- [Short task]
Take the data below and repeat it exactly.

###

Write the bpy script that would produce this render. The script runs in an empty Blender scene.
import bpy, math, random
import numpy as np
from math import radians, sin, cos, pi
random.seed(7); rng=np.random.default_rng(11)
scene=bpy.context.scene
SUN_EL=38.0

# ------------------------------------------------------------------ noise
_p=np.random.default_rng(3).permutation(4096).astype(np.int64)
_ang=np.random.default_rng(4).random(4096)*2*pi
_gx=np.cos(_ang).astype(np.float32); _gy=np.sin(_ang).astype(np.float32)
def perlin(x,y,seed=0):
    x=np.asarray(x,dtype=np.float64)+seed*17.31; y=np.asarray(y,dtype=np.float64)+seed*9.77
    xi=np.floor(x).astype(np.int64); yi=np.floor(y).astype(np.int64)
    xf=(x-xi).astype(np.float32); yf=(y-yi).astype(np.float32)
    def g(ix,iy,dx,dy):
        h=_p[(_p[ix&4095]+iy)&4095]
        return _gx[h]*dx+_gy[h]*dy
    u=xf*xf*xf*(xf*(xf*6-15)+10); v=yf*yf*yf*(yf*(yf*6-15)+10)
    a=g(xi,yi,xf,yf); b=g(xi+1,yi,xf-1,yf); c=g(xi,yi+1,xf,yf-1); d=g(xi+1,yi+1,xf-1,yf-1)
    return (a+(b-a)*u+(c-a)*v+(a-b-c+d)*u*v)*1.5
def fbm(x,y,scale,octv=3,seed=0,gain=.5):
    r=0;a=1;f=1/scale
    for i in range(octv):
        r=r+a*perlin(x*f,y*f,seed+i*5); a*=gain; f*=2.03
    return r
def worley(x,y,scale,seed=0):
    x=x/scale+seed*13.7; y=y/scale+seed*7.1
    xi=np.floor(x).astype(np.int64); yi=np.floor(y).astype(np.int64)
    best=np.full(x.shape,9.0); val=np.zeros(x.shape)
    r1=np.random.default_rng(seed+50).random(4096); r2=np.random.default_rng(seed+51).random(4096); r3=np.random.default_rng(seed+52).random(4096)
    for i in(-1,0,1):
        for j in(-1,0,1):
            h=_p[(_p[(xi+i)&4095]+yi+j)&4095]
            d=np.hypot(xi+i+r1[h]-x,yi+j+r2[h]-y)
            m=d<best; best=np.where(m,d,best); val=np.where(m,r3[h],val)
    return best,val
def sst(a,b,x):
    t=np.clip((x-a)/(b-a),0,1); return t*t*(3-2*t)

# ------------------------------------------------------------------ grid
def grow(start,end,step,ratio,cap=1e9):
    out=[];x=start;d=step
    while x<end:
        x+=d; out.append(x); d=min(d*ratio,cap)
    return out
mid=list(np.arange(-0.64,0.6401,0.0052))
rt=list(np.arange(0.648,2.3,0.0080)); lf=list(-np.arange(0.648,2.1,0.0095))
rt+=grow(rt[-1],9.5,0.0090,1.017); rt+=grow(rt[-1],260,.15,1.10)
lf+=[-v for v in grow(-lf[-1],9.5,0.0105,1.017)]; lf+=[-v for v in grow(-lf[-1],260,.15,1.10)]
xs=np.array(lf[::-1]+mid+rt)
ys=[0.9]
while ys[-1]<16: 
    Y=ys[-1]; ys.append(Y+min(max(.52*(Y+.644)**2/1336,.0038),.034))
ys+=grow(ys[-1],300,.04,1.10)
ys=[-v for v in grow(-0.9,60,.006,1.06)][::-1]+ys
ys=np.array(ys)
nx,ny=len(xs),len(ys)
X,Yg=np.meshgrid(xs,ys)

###

- [Answer for the task]
Write the bpy script that would produce this render. The script runs in an empty Blender scene.
import bpy, math, random
import numpy as np
from math import radians, sin, cos, pi
random.seed(7); rng=np.random.default_rng(11)
scene=bpy.context.scene
SUN_EL=38.0

# ------------------------------------------------------------------ noise
_p=np.random.default_rng(3).permutation(4096).astype(np.int64)
_ang=np.random.default_rng(4).random(4096)*2*pi
_gx=np.cos(_ang).astype(np.float32); _gy=np.sin(_ang).astype(np.float32)
def perlin(x,y,seed=0):
    x=np.asarray(x,dtype=np.float64)+seed*17.31; y=np.asarray(y,dtype=np.float64)+seed*9.77
    xi=np.floor(x).astype(np.int64); yi=np.floor(y).astype(np.int64)
    xf=(x-xi).astype(np.float32); yf=(y-yi).astype(np.float32)
    def g(ix,iy,dx,dy):
        h=_p[(_p[ix&4095]+iy)&4095]
        return _gx[h]*dx+_gy[h]*dy
    u=xf*xf*xf*(xf*(xf*6-15)+10); v=yf*yf*yf*(yf*(yf*6-15)+10)
    a=g(xi,yi,xf,yf); b=g(xi+1,yi,xf-1,yf); c=g(xi,yi+1,xf,yf-1); d=g(xi+1,yi+1,xf-1,yf-1)
    return (a+(b-a)*u+(c-a)*v+(a-b-c+d)*u*v)*1.5
def fbm(x,y,scale,octv=3,seed=0,gain=.5):
    r=0;a=1;f=1/scale
    for i in range(octv):
        r=r+a*perlin(x*f,y*f,seed+i*5); a*=gain; f*=2.03
    return r
def worley(x,y,scale,seed=0):
    x=x/scale+seed*13.7; y=y/scale+seed*7.1
    xi=np.floor(x).astype(np.int64); yi=np.floor(y).astype(np.int64)
    best=np.full(x.shape,9.0); val=np.zeros(x.shape)
    r1=np.random.default_rng(seed+50).random(4096); r2=np.random.default_rng(seed+51).random(4096); r3=np.random.default_rng(seed+52).random(4096)
    for i in(-1,0,1):
        for j in(-1,0,1):
            h=_p[(_p[(xi+i)&4095]+yi+j)&4095]
            d=np.hypot(xi+i+r1[h]-x,yi+j+r2[h]-y)
            m=d<best; best=np.where(m,d,best); val=np.where(m,r3[h],val)
    return best,val
def sst(a,b,x):
    t=np.clip((x-a)/(b-a),0,1); return t*t*(3-2*t)

# ------------------------------------------------------------------ grid
def grow(start,end,step,ratio,cap=1e9):
    out=[];x=start;d=step
    while x<end:
        x+=d; out.append(x); d=min(d*ratio,cap)
    return out
mid=list(np.arange(-0.64,0.6401,0.0052))
rt=list(np.arange(0.648,2.3,0.0080)); lf=list(-np.arange(0.648,2.1,0.0095))
rt+=grow(rt[-1],9.5,0.0090,1.017); rt+=grow(rt[-1],260,.15,1.10)
lf+=[-v for v in grow(-lf[-1],9.5,0.0105,1.017)]; lf+=[-v for v in grow(-lf[-1],260,.15,1.10)]
xs=np.array(lf[::-1]+mid+rt)
ys=[0.9]
while ys[-1]<16: 
    Y=ys[-1]; ys.append(Y+min(max(.52*(Y+.644)**2/1336,.0038),.034))
ys+=grow(ys[-1],300,.04,1.10)
ys=[-v for v in grow(-0.9,60,.006,1.06)][::-1]+ys
ys=np.array(ys)
nx,ny=len(xs),len(ys)
X,Yg=np.meshgrid(xs,ys)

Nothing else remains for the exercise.